子ども・子育て支援新制度に関連する条例策定等に対する声明

2014年8月1日
一般社団法人大阪自治体問題研究所理事会

 2012 年8 月、社会保障と税の一体改革関連法として子ども・子育て支援新制度関連3 法(以下、新制度)が成立した。これによって内閣府に「子ども・子育て会議」を設置し、新制度の内容を検討してきた。そして今年の4 月30 日、新制度の運営基準や職員・設備基準などの府省令を公布し、5 月26 日には利用料と公定仮単価表を示した。

 これからは国の示した基準を踏まえ、都道府県及び市町村が新制度を実施するために必要な運営基準や職員・設備基準を条例で定める。また、新制度を運営するのは市町村であり、市町村はそのための事業計画を策定する。さらに、実際に徴収する保育料は、市町村と各施設が決める。

 新制度は、幼稚園や保育所、学童保育をサービス業に変えようとするものであり、子どもの発達保障という点では大きな問題を持っている。一方、新制度では自治体の権限が大きく認められているため、自治体の姿勢によっては、新制度の弊害からその地域の子どもたちを救い、適切な幼児教育、保育を提供することがある程度可能である。

 新制度の実施は来年の4 月だが、それまでに都道府県、市町村がどのような条例、事業計画を策定するのか、保育料をどのように定めるのかが、子どもたちにとって非常に重要な問題となる。その点から以下の5 点を要望する。

(1) 新制度に移行しても、現行基準より低くならないように条例等を制定すべきである。保育所等の状況は市町村によってばらつきがある。府省令をそのまま引き写したような条例を策定すると、現行の基準を下回る地域が生じる。たとえば、堺市は「国基準通り」としたため、2008年より実施してきた堺市家庭的保育の基準を下回る条例となっている。少なくとも新制度以降によって保育環境が悪化することは避けるべきである。同時に、保育料も現行より上がることがないようにすべきである。

(2) 府省令で示された基準は低いため、市町村の策定する条例で、一定の歯止めをかけるべきである。たとえば、家庭的保育事業や小規模保育事業B 型、C 型の資格等については問題が大きい。そのため茨木市は「家庭的保育者のうち1 人は、保育士資格保有者とする」とし、小規保育事業B型についても、1 歳児保育5:1(府省令では6:1)の基準を示している。

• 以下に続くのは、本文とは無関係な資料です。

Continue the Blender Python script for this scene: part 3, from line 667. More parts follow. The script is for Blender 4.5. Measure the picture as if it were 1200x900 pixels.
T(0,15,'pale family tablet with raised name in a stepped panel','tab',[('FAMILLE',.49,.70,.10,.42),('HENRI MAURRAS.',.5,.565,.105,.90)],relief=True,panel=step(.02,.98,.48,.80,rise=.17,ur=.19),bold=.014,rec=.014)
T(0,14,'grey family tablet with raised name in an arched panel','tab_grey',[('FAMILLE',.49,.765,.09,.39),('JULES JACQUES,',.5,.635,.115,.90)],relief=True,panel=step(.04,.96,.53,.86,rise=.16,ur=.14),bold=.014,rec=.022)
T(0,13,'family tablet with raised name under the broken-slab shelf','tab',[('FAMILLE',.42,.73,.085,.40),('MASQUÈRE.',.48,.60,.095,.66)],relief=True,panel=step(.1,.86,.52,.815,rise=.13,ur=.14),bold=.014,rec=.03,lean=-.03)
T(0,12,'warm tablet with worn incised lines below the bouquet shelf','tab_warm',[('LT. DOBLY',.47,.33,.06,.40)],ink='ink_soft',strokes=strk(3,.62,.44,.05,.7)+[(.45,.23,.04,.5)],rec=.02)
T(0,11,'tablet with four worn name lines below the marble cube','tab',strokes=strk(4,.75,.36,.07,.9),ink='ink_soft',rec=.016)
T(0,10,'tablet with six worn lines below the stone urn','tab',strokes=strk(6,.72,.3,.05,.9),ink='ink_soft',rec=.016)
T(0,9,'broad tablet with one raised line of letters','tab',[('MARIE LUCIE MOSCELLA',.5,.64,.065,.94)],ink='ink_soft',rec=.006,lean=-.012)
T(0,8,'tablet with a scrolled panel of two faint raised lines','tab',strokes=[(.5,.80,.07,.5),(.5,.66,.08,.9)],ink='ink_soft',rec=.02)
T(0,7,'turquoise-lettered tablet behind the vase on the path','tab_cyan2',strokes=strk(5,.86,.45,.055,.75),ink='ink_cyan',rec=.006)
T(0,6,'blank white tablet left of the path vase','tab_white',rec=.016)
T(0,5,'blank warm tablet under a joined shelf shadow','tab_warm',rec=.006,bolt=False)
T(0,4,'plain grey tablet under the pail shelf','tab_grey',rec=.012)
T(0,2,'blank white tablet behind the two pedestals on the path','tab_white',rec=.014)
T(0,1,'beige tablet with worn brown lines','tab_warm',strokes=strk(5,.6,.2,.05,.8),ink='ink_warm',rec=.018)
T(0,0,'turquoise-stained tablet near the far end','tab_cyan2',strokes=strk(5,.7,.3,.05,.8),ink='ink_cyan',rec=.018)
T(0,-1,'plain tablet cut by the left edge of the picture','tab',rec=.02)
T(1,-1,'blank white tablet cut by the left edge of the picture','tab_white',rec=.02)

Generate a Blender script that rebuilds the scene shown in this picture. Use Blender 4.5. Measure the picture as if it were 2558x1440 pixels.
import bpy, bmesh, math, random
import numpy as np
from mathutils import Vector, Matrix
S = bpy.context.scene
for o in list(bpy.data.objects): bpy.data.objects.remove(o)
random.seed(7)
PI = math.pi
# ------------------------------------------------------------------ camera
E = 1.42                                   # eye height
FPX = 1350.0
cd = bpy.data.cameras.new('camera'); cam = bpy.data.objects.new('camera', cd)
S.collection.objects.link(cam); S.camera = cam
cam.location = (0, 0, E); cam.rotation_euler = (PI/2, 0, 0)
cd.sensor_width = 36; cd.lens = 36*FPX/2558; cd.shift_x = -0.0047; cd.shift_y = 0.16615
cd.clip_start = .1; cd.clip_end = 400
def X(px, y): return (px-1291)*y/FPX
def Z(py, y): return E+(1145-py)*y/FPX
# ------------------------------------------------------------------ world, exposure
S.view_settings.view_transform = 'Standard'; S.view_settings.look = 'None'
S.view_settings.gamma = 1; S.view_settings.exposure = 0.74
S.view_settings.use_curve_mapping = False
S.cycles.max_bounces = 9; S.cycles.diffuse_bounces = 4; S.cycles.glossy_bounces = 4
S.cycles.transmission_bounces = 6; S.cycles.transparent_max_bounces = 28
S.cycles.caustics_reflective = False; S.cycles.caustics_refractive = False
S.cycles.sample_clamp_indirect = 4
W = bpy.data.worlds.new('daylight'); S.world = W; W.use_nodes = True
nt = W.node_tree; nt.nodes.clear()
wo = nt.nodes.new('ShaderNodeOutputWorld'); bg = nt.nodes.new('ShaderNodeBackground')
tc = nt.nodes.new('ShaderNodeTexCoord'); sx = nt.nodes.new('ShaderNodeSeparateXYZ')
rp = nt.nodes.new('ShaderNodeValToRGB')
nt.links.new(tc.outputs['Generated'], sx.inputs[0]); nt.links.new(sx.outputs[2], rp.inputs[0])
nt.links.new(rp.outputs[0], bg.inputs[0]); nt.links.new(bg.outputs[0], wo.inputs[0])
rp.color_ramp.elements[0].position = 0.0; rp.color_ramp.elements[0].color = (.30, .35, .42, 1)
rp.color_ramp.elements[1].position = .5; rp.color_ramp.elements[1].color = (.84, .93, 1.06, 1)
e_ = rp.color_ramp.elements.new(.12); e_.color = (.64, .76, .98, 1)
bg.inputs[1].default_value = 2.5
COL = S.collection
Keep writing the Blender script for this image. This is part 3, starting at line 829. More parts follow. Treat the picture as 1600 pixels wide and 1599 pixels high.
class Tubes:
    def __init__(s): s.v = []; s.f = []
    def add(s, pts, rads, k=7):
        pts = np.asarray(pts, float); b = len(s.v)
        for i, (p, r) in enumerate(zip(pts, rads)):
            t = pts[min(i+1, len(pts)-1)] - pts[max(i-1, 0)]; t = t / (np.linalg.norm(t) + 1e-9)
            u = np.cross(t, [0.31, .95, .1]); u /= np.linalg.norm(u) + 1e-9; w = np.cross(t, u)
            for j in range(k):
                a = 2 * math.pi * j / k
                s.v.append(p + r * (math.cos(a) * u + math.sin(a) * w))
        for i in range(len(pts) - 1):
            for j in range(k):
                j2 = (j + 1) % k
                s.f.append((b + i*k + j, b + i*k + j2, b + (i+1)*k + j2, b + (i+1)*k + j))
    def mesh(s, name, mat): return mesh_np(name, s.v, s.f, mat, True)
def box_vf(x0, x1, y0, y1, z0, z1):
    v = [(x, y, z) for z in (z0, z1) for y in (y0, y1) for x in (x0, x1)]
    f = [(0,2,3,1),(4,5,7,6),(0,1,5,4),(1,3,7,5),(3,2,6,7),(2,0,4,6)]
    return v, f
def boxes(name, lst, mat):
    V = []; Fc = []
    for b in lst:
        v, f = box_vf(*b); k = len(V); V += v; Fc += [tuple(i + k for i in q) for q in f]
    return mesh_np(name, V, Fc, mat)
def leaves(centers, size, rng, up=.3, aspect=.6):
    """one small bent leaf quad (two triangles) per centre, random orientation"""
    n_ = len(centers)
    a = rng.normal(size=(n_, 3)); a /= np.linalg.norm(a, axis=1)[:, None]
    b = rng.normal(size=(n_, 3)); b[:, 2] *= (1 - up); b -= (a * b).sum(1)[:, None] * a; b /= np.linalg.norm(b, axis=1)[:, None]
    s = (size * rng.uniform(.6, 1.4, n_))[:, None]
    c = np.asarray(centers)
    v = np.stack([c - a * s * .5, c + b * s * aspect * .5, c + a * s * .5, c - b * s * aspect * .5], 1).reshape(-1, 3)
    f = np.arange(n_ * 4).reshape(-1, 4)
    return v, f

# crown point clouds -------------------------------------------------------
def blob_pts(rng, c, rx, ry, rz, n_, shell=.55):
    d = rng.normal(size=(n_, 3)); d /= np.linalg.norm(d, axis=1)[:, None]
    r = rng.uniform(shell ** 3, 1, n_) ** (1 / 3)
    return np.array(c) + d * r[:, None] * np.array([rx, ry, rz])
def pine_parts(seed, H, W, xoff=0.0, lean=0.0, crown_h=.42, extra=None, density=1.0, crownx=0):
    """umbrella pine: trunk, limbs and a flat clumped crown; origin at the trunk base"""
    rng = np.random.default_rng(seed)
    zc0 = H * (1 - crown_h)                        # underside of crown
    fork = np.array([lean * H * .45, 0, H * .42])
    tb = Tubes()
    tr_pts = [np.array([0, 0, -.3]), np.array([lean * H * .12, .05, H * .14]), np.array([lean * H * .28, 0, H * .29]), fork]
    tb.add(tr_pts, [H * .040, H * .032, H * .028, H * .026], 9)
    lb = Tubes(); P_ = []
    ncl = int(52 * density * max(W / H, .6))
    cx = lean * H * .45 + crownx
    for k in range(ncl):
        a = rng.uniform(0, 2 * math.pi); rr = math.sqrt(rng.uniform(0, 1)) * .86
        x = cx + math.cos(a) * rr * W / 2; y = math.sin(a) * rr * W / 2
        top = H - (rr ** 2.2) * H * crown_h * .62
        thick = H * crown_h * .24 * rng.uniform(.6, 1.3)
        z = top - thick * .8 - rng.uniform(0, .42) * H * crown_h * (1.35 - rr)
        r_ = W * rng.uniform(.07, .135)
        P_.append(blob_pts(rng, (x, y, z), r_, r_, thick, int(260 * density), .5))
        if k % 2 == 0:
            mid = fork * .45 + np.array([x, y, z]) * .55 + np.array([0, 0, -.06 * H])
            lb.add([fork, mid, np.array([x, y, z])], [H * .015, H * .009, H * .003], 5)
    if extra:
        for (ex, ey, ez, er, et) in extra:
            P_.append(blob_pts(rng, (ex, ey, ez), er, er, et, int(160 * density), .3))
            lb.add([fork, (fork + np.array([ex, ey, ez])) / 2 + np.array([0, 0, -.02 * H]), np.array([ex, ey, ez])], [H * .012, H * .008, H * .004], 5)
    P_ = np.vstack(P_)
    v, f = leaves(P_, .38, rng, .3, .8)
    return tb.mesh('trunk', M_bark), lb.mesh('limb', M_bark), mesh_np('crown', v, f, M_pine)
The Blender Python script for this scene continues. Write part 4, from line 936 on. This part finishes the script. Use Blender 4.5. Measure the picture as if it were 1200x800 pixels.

(3)保育所や学童保育の現状は十分ではない。新制度移行をきっかけに、可能な範囲で水準を引き上げるべきである。確かに既存施設等との関係で基準を引き上げることが難しい場合もある。そのような場合でも、改善への展望、スケジュール、自治体がどのように支援するのかを事業計画等で示すべきである。

(4)新制度移行を公立施設の廃止につなげないようにすべきである。新制度は子育て支援を充実させるための制度であり、新制度移行によって公立施設を廃止する必然性はない。公立施設のあり方については事業計画等で十分議論し、新制度の移行と共に公立施設の充実を図るべきである。

(5)条例制定等にあたっては関係者の意見をできる限り踏まえるべきである。大半の自治体は9月議会で条例を制定する予定である。来年4 月実施のため、十分な時間を保障するのは難しいが、可能な限り、関係者から意見を聴取し、それを踏まえた条例、事業計画を策定すべきである。